---------- Supplied material ----------

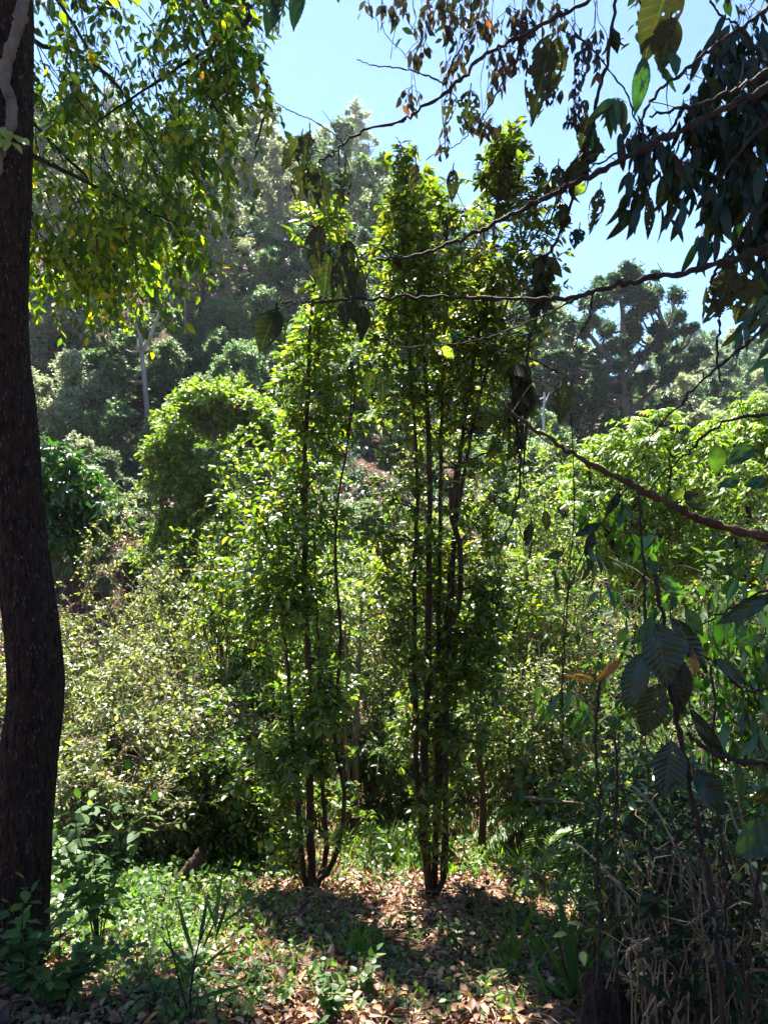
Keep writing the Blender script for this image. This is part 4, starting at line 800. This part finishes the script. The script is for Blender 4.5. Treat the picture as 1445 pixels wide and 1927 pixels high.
def branch_thing(name, label, cat, lines, leaves=(), d=2.3, mat='darkstem', group=None, extra=None):
    """lines: list of (points px, r0, r1); first point of the first line is the origin"""
    q = lambda p: P(p[0], p[1], p[2] if len(p) > 2 else d)
    o = q(lines[0][0][0]); root = thing(name, label, cat, o, group)
    w = Wood()
    for i, (pts, r0, r1) in enumerate(lines):
        p = [q(a) - o for a in pts]; pp = w.line(p, r0, r1, max(14, len(pts) * 8), 7, jit=min(max(r0, r1), .006) * .5, rough=.16)
        if i == 0 and max(r0, r1) > .0045:
            for z in range(9):
                k = int(rng.integers(2, len(pp) - 2)); e = pp[k] + rs(1)[0] * np.array([.09, .05, .09]) * RU(.4, 1.4); w.line([pp[k], (pp[k] + e) / 2 + rs(1)[0] * .012, e + rs(1)[0] * .01], .0018, .0008, 7, 4, jit=.0008)
    for l in leaves:                                    # short stalks
        dd = l[7] if len(l) > 7 else d
        b = P(l[0], l[1], dd) - o; w.line([b, b + [RU(-.005, .005), 0, .02]], .0018, .0018, 3, 4)
    w.build('stem', M[mat], root)
    for l in leaves: big_leaf(root, o, l[0], l[1], l[2], l[3], l[4], l[7] if len(l) > 7 else d, l[5], l[6])
    if extra: extra(root, o, q)
    return root
def small_leaves(clusters, leaf, mat, tmpl=T_LONG, part='foliage', tw='darkstem', down=.9):
    def go(root, o, q):
        for (x, y, r, n, d) in clusters:
            f = Fol(); w = Wood()
            c = P(x, y, d) - o; R = r / FX * d; m = n if leaf < .12 else int(n * .75)
            pos = c + rs(m) * (RU(0, 1, m)[:, None] ** .5) * R * [1, .8, 1]
            dr = nrm(rs(m) * .55 + np.array([0, 0, -down])); f.add(pos, dr, nrm(rs(m) * .7 + [0, -.6, .3]), leaf * RU(.45, 1.25, m))
            k = max(2, n // 3); top = c + np.array([0, 0, R * .8]) + rs(k) * R * .3
            w.add(np.stack([top, (top + pos[:k]) / 2 + rs(k) * R * .15, pos[:k]], 1), np.full((k, 3), .0012), 3)
            cl = f.build('leaf_cluster', tmpl, M[mat], root); w.build('twigs', M[tw], cl)
    return go
branch_thing('bare_branch', 'long thin branch rising from the eaten leaves towards the top of the sky', 'branch',
    [([(1180, -60), (1115, -5), (1030, 40), (960, 78), (905, 108), (850, 165), (775, 215), (750, 230), (690, 242), (645, 270), (625, 290), (600, 304)], .0075, .0028),
     ([(645, 268), (620, 245), (580, 222), (545, 208), (518, 192)], .0025, .0012), ([(622, 290), (600, 284), (582, 278)], .0018, .001), ([(643, 272), (655, 310), (662, 345)], .0016, .001),
     ([(838, 157), (800, 140), (745, 126), (705, 122), (672, 112)], .003, .0014), ([(838, 157), (850, 120), (880, 60), (890, -30)], .0028, .0024), ([(935, 85), (950, 140), (920, 200), (890, 240), (860, 270), (800, 300)], .003, .0012)],
    [(583, 243, 566, 320, 42, 'holed', .35), (568, 255, 530, 318, 36, 'holed', .2), (576, 300, 562, 388, 50, 'holed', .45), (600, 312, 612, 408, 40, 'holed', .15), (585, 305, 590, 390, 40, 'holed', .4), (650, 318, 632, 402, 40, 'holed', .45),
     (885, 168, 872, 252, 46, 'holed', .5), (850, 172, 838, 238, 26, 'holed', .5), (1040, 60, 1000, 228, 66, 'holed', .3), (1050, 70, 1038, 180, 46, 'holed', .2), (852, 318, 852, 378, 24, 'holed', .2), (783, 308, 774, 364, 22, 'holed', .1)], 2.3)
branch_thing('bare_branch', 'dark branch slanting from the middle of the tall slim crown up to the dark leaves', 'branch',
    [([(1500, 135), (1445, 160), (1330, 222), (1250, 258), (1180, 295), (1080, 345), (1040, 365), (960, 405), (905, 432), (830, 465), (760, 484), (700, 490), (668, 504)], .012, .0028), ([(760, 484), (720, 470), (660, 440), (640, 415)], .002, .001),
     ([(700, 488), (690, 520), (668, 570)], .0018, .001)],
    [(602, 425, 585, 500, 42, 'holed', .1), (620, 470, 608, 555, 52, 'holed', .2), (655, 450, 658, 560, 46, 'holed', .35), (645, 475, 640, 600, 42, 'holed', .25), (676, 500, 668, 585, 34, 'holed', .3)], 2.2)
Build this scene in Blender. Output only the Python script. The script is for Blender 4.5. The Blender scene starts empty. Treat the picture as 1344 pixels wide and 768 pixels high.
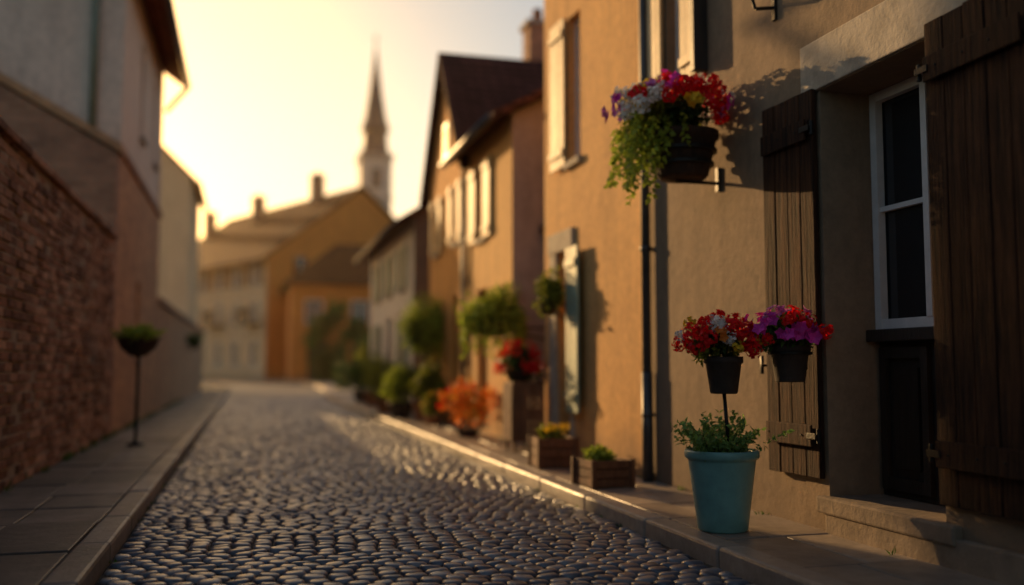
import bpy, bmesh, math, random
from mathutils import Vector, Matrix
random.seed(11)
R=random.uniform
SC=bpy.context.scene

# ------------------------------------------------------------------ materials
def newmat(name):
    m=bpy.data.materials.new(name); m.use_nodes=True
    n=m.node_tree.nodes; l=m.node_tree.links
    return m,n,l,n['Principled BSDF']
def posn(n,l,scale=(1,1,1)):
    g=n.new('ShaderNodeNewGeometry'); mp=n.new('ShaderNodeMapping'); mp.inputs['Scale'].default_value=scale
    l.new(g.outputs['Position'],mp.inputs['Vector']); return mp.outputs['Vector'],g
def noise(n,l,vec,scale,detail=6,rough=.6):
    t=n.new('ShaderNodeTexNoise'); t.inputs['Scale'].default_value=scale
    t.inputs['Detail'].default_value=detail; t.inputs['Roughness'].default_value=rough
    l.new(vec,t.inputs['Vector']); return t.outputs['Fac']
def ramp(n,l,fac,a,b,ca=(0,0,0,1),cb=(1,1,1,1)):
    r=n.new('ShaderNodeValToRGB'); r.color_ramp.elements[0].position=a; r.color_ramp.elements[1].position=b
    r.color_ramp.elements[0].color=ca; r.color_ramp.elements[1].color=cb
    l.new(fac,r.inputs['Fac']); return r.outputs['Color']
def mix(n,l,fac,a,b,mode='MIX'):
    x=n.new('ShaderNodeMix'); x.data_type='RGBA'; x.blend_type=mode
    for s,v in ((x.inputs[0],fac),(x.inputs[6],a),(x.inputs[7],b)):
        if isinstance(v,(int,float)): s.default_value=v
        elif isinstance(v,tuple): s.default_value=v if len(v)==4 else v+(1,)
        else: l.new(v,s)
    return x.outputs[2]
def bump(n,l,h,strength,dist,bsdf,prev=None):
    b=n.new('ShaderNodeBump'); b.inputs['Strength'].default_value=strength; b.inputs['Distance'].default_value=dist
    l.new(h,b.inputs['Height'])
    if prev: l.new(prev,b.inputs['Normal'])
    l.new(b.outputs['Normal'],bsdf.inputs['Normal']); return b.outputs['Normal']

def plaster(name,c1,c2,dirt=(.14,.095,.06),rough=.9,patch=0):
    m,n,l,b=newmat(name)
    v,g=posn(n,l); vs,_=posn(n,l,(2.5,2.5,.35))
    a=ramp(n,l,noise(n,l,v,1.1,8,.65),.35,.68)
    col=mix(n,l,a,c1,c2)
    st=ramp(n,l,noise(n,l,vs,1.6,7,.7),.50,.8)
    col=mix(n,l,st,col,tuple(x*.58 for x in c1))
    sp=ramp(n,l,noise(n,l,v,14,5,.7),.3,.75,(.78,.78,.78,1),(1.1,1.1,1.1,1))
    col=mix(n,l,1.0,col,sp,'MULTIPLY')
    pm=None
    if patch:
        pm=ramp(n,l,noise(n,l,v,.9,10,.72),.60,.625)
        col=mix(n,l,pm,col,tuple(x*patch for x in c2))
    sx=n.new('ShaderNodeSeparateXYZ'); l.new(g.outputs['Position'],sx.inputs[0])
    ad=n.new('ShaderNodeMath'); ad.operation='MULTIPLY_ADD'; ad.inputs[1].default_value=.9; l.new(noise(n,l,v,3,5),ad.inputs[0]); 
    l.new(sx.outputs['Z'],ad.inputs[2])
    gr=ramp(n,l,ad.outputs[0],.45,1.05,(.65,.65,.65,1),(0,0,0,1))
    col=mix(n,l,gr,col,dirt)
    l.new(col,b.inputs['Base Color']); b.inputs['Roughness'].default_value=rough
    p=bump(n,l,noise(n,l,v,4,6,.6),.35,.03,b)
    if pm: p=bump(n,l,pm,-.35,.012,b,p)
    bump(n,l,noise(n,l,v,60,4,.7),.3,.008,b,p)
    return m
def simple(name,c,rough=.6,metal=0,var=.25,scale=8,bs=.2,spec=None):
    m,n,l,b=newmat(name); v,g=posn(n,l)
    f=ramp(n,l,noise(n,l,v,scale,6,.65),.3,.7,(1-var,1-var,1-var,1),(1+var*.5,)*3+(1,))
    l.new(mix(n,l,1.0,c,f,'MULTIPLY'),b.inputs['Base Color'])
    b.inputs['Roughness'].default_value=rough; b.inputs['Metallic'].default_value=metal
    if bs: bump(n,l,noise(n,l,v,scale*4,4),bs,.01,b)
    return m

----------

Beginning with the line above that contains "Build this scene" and ending with the line that contains "SC=bpy.context.scene", quote each line exactly, keeping out the pictures.

Build this scene in Blender. Output only the Python script. The script is for Blender 4.5. The Blender scene starts empty. Treat the picture as 1344 pixels wide and 768 pixels high.
import bpy, bmesh, math, random
from mathutils import Vector, Matrix
random.seed(11)
R=random.uniform
SC=bpy.context.scene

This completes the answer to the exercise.